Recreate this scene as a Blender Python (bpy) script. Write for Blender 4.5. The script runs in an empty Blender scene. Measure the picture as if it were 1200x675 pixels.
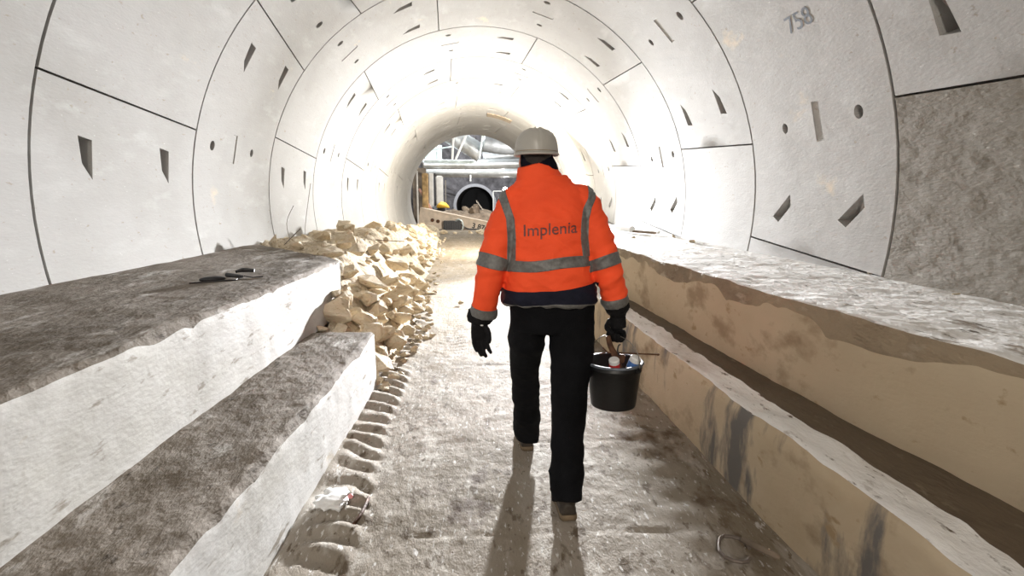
import bpy, bmesh, math, random
from mathutils import Vector, Matrix, Quaternion, noise
from mathutils.geometry import delaunay_2d_cdt
from mathutils.bvhtree import BVHTree
from bisect import bisect_right
S = bpy.context.scene
C = S.collection
PI = math.pi
rad = math.radians
rnd = random.Random(7)

# ------------------------------------------------------------------ camera
CAMZ = 1.47
FPX = 667.0
pitch = math.atan(105.5 / FPX)
yaw = math.atan(25.0 / (FPX / math.cos(pitch)))
Fv = Vector((math.sin(yaw) * math.cos(pitch), math.cos(yaw) * math.cos(pitch), -math.sin(pitch)))
Rv = Fv.cross(Vector((0, 0, 1))).normalized()
Uv = Rv.cross(Fv)
CAM = Vector((0, 0, CAMZ))
cd = bpy.data.cameras.new('camera')
cd.sensor_width = 36.0
cd.lens = FPX / 1200 * 36
cd.clip_start = 0.05
cd.clip_end = 200
cam = bpy.data.objects.new('camera', cd)
C.objects.link(cam)
M3 = Matrix((Rv, Uv, -Fv)).transposed()
cam.matrix_world = Matrix.Translation(CAM) @ M3.to_4x4()
S.camera = cam
cd.dof.use_dof = False


def at(x, y, Y):
    """place in the tunnel whose distance along the axis is Y, seen in direction (x, y)"""
    d = Fv + Rv * ((x - 600) / FPX) + Uv * ((337.5 - y) / FPX)
    return CAM + d * (Y / d.y)


# ------------------------------------------------------------------ helpers
def lerp_table(t, v):
    if v <= t[0][0]:
        return t[0][1]
    if v >= t[-1][0]:
        return t[-1][1]
    i = bisect_right([p[0] for p in t], v) - 1
    a, b = t[i], t[i + 1]
    k = (v - a[0]) / (b[0] - a[0])
    return a[1] + (b[1] - a[1]) * k


def smooth(a, b, x):
    t = max(0.0, min(1.0, (x - a) / (b - a)))
    return t * t * (3 - 2 * t)


def nz(x, y, z=0.0):
    return noise.noise(Vector((x, y, z)))


def fbm(x, y, z=0.0, o=4):
    return noise.fractal(Vector((x, y, z)), 1.0, 2.0, o)


def link_mesh(name, verts, faces, mat=None, parent=None, smooth_shade=False):
    me = bpy.data.meshes.new(name)
    me.from_pydata([tuple(v) for v in verts], [], [tuple(f) for f in faces])
    me.update()
    if smooth_shade:
        me.polygons.foreach_set('use_smooth', [True] * len(me.polygons))
    if mat:
        me.materials.append(mat)
    o = bpy.data.objects.new(name, me)
    C.objects.link(o)
    if parent:
        o.parent = parent
        o.matrix_parent_inverse = Matrix.Identity(4)
        o.location = -parent.location if parent.rotation_euler.to_quaternion().angle == 0 else o.location
    return o


def link_bm(name, bm, mat=None, parent=None, smooth_shade=False):
    bmesh.ops.recalc_face_normals(bm, faces=bm.faces)
    me = bpy.data.meshes.new(name)
    bm.to_mesh(me)
    bm.free()
    if smooth_shade:
        me.polygons.foreach_set('use_smooth', [True] * len(me.polygons))
    if mat:
        me.materials.append(mat)
    o = bpy.data.objects.new(name, me)
    C.objects.link(o)
    if parent:
        o.parent = parent
        o.location = -parent.location
    return o


def tag(o, label=None, cat=None, group=None, kind=None):
    if label:
        o['label'] = label
    if cat:
        o['category'] = cat
    if group:
        o['group'] = group
    if kind:
        o['kind'] = kind
    return o


def empty(name, loc, label, cat, group=None):
    o = bpy.data.objects.new(name, None)
    o.empty_display_size = 0.1
    o.location = loc
    C.objects.link(o)
    return tag(o, label, cat, group)


def frame_of(d, up=Vector((0, 0, 1))):
    d = d.normalized()
    if abs(d.dot(up)) > 0.95:
        up = Vector((0, 1, 0))
    a = d.cross(up).normalized()
    b = a.cross(d)
    return a, b


def tube(bm, pts, r, n=10, cap=True, ry=None):
    """tube along points; r number or list; fixed frame carried along"""
    pts = [Vector(p) for p in pts]
    rs = r if isinstance(r, (list, tuple)) else [r] * len(pts)
    rows = []
    a = None
    for i, p in enumerate(pts):
        d = (pts[min(i + 1, len(pts) - 1)] - pts[max(i - 1, 0)]).normalized()
        if a is None:
            a, b = frame_of(d)
        else:
            a = (a - d * a.dot(d)).normalized()
            b = a.cross(d)
        q = ry[i] if ry else rs[i]
        rows.append([bm.verts.new(p + a * math.cos(2 * PI * k / n) * rs[i] + b * math.sin(2 * PI * k / n) * q) for k in range(n)])
    for i in range(len(rows) - 1):
        for k in range(n):
            bm.faces.new((rows[i][k], rows[i][(k + 1) % n], rows[i + 1][(k + 1) % n], rows[i + 1][k]))
    if cap:
        bm.faces.new(rows[0][::-1])
        bm.faces.new(rows[-1])


def box(bm, c, s, rot=None, bev=0.0):
    c = Vector(c)
    vs = []
    for x in (-.5, .5):
        for y in (-.5, .5):
            for z in (-.5, .5):
                v = Vector((x * s[0], y * s[1], z * s[2]))
                if rot is not None:
                    v = rot @ v
                vs.append(bm.verts.new(c + v))
    fs = [(0, 1, 3, 2), (4, 6, 7, 5), (0, 4, 5, 1), (2, 3, 7, 6), (0, 2, 6, 4), (1, 5, 7, 3)]
    faces = [bm.faces.new([vs[i] for i in f]) for f in fs]
    if bev:
        es = set(e for f in faces for e in f.edges)
        bmesh.ops.bevel(bm, geom=list(es), offset=bev, segments=2, affect='EDGES')


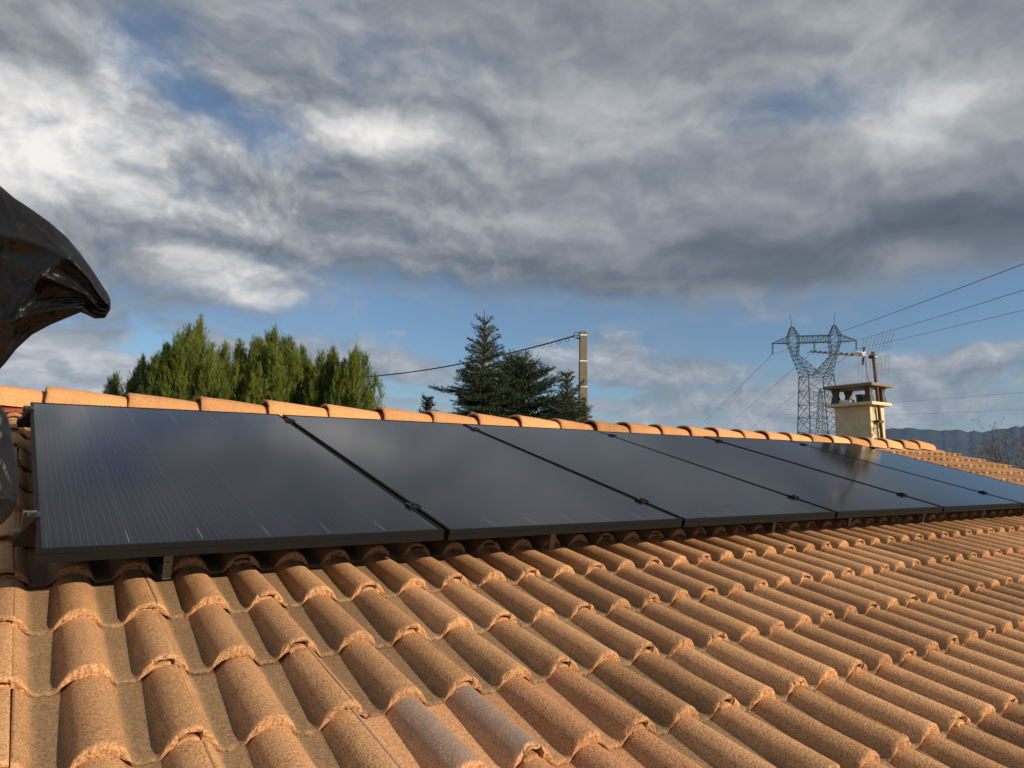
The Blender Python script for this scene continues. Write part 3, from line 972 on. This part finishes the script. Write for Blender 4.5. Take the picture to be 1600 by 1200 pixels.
for k in range(2):      # loose ends of cable tied beside the mast
    m = MB(); c = at_Y(1366, 671 + 3 * k, 2.77) - A0
    pts_ = [c + np.array((0.045 * math.cos(a * 1.3 + k) * (1 + 0.3 * math.sin(3 * a)), -0.02 + 0.01 * math.sin(a), 0.04 * math.sin(a + k))) for a in np.linspace(0, 5.2, 16)]
    m.tube(pts_, 0.0045, 5); m.build('cable_loop', 'blackwire', ant)

# ------------------------------------------------------------------ utility pole and its cable
PD = 18.5
p_top = at_depth(906, 518, PD)
pole = tag(empty('utility_pole', (p_top[0], p_top[1], 0)), 'grey concrete utility pole with white bands behind the spruce', 'pole')
yaw = math.atan2(er[1], er[0])
pole.rotation_euler = (0, R_(0.6), yaw + 0.12)
hz = p_top[2]
m = MB()
wt, wb = 0.085, 0.155
sec = []
zs = [0, hz - 2.1]
for k in range(5): zs += [hz - 2.1 + k * 0.30 + 0.02, hz - 2.1 + k * 0.30 + 0.22]
def pw(z): return wb + (wt - wb) * z / hz
# two flanges and web pieces so that the lower slots are real recesses
m2 = MB()
def slab(x0a, x1a, y0a, y1a, za, zb):
    a, b = pw(za), pw(zb)
    vs = []
    for (w, z) in ((a, za), (b, zb)):
        vs += [(x0a * w, y0a * w, z), (x1a * w, y0a * w, z), (x1a * w, y1a * w, z), (x0a * w, y1a * w, z)]
    m2.add(vs, [(3, 2, 1, 0), (4, 5, 6, 7), (0, 1, 5, 4), (1, 2, 6, 5), (2, 3, 7, 6), (3, 0, 4, 7)])
slot_top = hz - 1.72
slab(-1, -0.45, -0.8, 0.8, 0, slot_top); slab(0.45, 1, -0.8, 0.8, 0, slot_top); slab(-0.45, 0.45, -0.25, 0.25, 0, slot_top)
slab(-1, 1, -0.8, 0.8, slot_top, hz)
z = slot_top - 0.06
while z > 0.4:
    slab(-0.45, 0.45, -0.72, 0.72, z - 0.07, z); z -= 0.42
m2.build('shaft', 'pole', pole)
for yy in (524, 565, 605):
    zb = hz - (yy - 518) / FPX * PD; w = pw(zb) + 0.004
    m = MB(); m.box((0, 0, zb), (2 * w, 1.6 * w, 0.028)); m.build('band', 'white', pole)
m = MB(); m.tube([(-0.09, 0, hz - 0.10), (-0.15, 0, hz - 0.09), (-0.17, 0, hz - 0.13)], 0.012, 6); m.tube([(-0.085, 0, hz - 0.22), (-0.17, 0, hz - 0.14)], 0.012, 6)
m.tube([(-0.16 + 0.085 * math.cos(a), 0.03, hz - 0.10 + 0.085 * math.sin(a)) for a in np.linspace(0.3, 6.6, 18)], 0.008, 5)
m.build('cable_bracket', 'blackwire', pole)


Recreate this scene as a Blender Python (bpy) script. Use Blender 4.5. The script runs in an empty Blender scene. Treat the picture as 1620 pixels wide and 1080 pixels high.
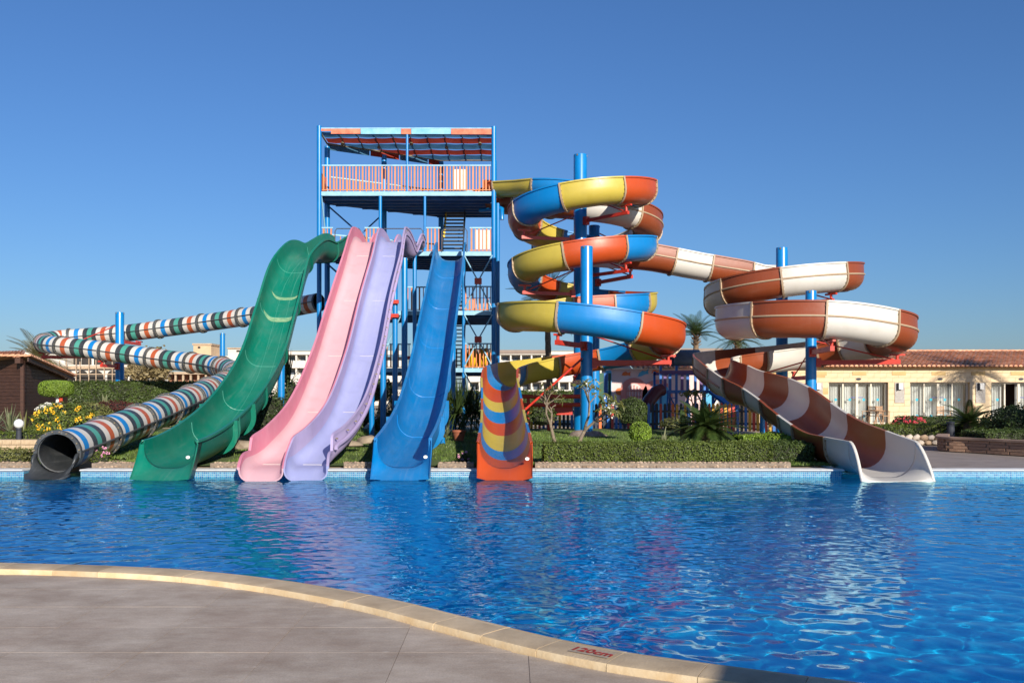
import bpy, bmesh, math, random
import numpy as np
from mathutils import Vector, Matrix, noise as mnoise

scene = bpy.context.scene
C = scene.collection
R = random.Random(7)
PI = math.pi

# ------------------------------------------------------------------ camera
FPX, HX, HY, EYE = 1440.0, 810.0, 622.0, 1.6
cam_d = bpy.data.cameras.new('camera'); cam = bpy.data.objects.new('camera', cam_d); C.objects.link(cam)
scene.camera = cam
cam.location = (0, 0, EYE); cam.rotation_euler = (PI/2, 0, 0)
cam_d.sensor_width = 36.0; cam_d.lens = FPX*36/1620
cam_d.shift_y = (HY-540)/1620
cam_d.clip_start = 0.1; cam_d.clip_end = 3000

# ------------------------------------------------------------------ light
SUN_EL, SUN_AZ = math.radians(21.5), math.radians(158)      # azimuth clockwise from +Y
w = bpy.data.worlds.new('World'); scene.world = w; w.use_nodes = True
wn = w.node_tree.nodes; sk = wn.new('ShaderNodeTexSky'); sk.sky_type = 'NISHITA'
sk.sun_disc = False; sk.sun_elevation = SUN_EL; sk.sun_rotation = SUN_AZ
sk.air_density = 1.2; sk.dust_density = 0.5; sk.ozone_density = 8.0; sk.altitude = 0
wb_ = wn.new('ShaderNodeMix'); wb_.data_type = 'RGBA'; wb_.blend_type = 'MULTIPLY'; wb_.inputs[0].default_value = 1; wb_.inputs[7].default_value = (.90, .96, 1.10, 1)   # camera white balance
w.node_tree.links.new(sk.outputs[0], wb_.inputs[6]); w.node_tree.links.new(wb_.outputs[2], wn['Background'].inputs[0]); wn['Background'].inputs[1].default_value = 0.073
SUN = Vector((math.sin(SUN_AZ)*math.cos(SUN_EL), math.cos(SUN_AZ)*math.cos(SUN_EL), math.sin(SUN_EL)))
sl = bpy.data.lights.new('sun', 'SUN'); sl.energy = 4.9; sl.angle = math.radians(0.5); sl.color = (1.0, 0.915, 0.79)
so = bpy.data.objects.new('sun', sl); C.objects.link(so); so.rotation_euler = (-SUN).to_track_quat('-Z', 'Y').to_euler(); so.location = (30, -30, 40)
sl.cycles.is_caustics_light = True
scene.view_settings.view_transform = 'Standard'; scene.view_settings.look = 'None'
scene.view_settings.exposure = 0.50; scene.view_settings.gamma = 1.0
scene.render.engine = 'CYCLES'
scene.cycles.max_bounces = 10; scene.cycles.glossy_bounces = 4; scene.cycles.transmission_bounces = 8
scene.cycles.sample_clamp_indirect = 6.0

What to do
Pictures excluded, repeat the records exactly from their opening line through the line containing "cd.dof.use_dof = False".

Response below
Recreate this scene as a Blender Python (bpy) script. Write for Blender 4.5. The script runs in an empty Blender scene. Measure the picture as if it were 1200x675 pixels.
import bpy, bmesh, math, random
from mathutils import Vector, Matrix, Quaternion, noise
from mathutils.geometry import delaunay_2d_cdt
from mathutils.bvhtree import BVHTree
from bisect import bisect_right
S = bpy.context.scene
C = S.collection
PI = math.pi
rad = math.radians
rnd = random.Random(7)

# ------------------------------------------------------------------ camera
CAMZ = 1.47
FPX = 667.0
pitch = math.atan(105.5 / FPX)
yaw = math.atan(25.0 / (FPX / math.cos(pitch)))
Fv = Vector((math.sin(yaw) * math.cos(pitch), math.cos(yaw) * math.cos(pitch), -math.sin(pitch)))
Rv = Fv.cross(Vector((0, 0, 1))).normalized()
Uv = Rv.cross(Fv)
CAM = Vector((0, 0, CAMZ))
cd = bpy.data.cameras.new('camera')
cd.sensor_width = 36.0
cd.lens = FPX / 1200 * 36
cd.clip_start = 0.05
cd.clip_end = 200
cam = bpy.data.objects.new('camera', cd)
C.objects.link(cam)
M3 = Matrix((Rv, Uv, -Fv)).transposed()
cam.matrix_world = Matrix.Translation(CAM) @ M3.to_4x4()
S.camera = cam
cd.dof.use_dof = False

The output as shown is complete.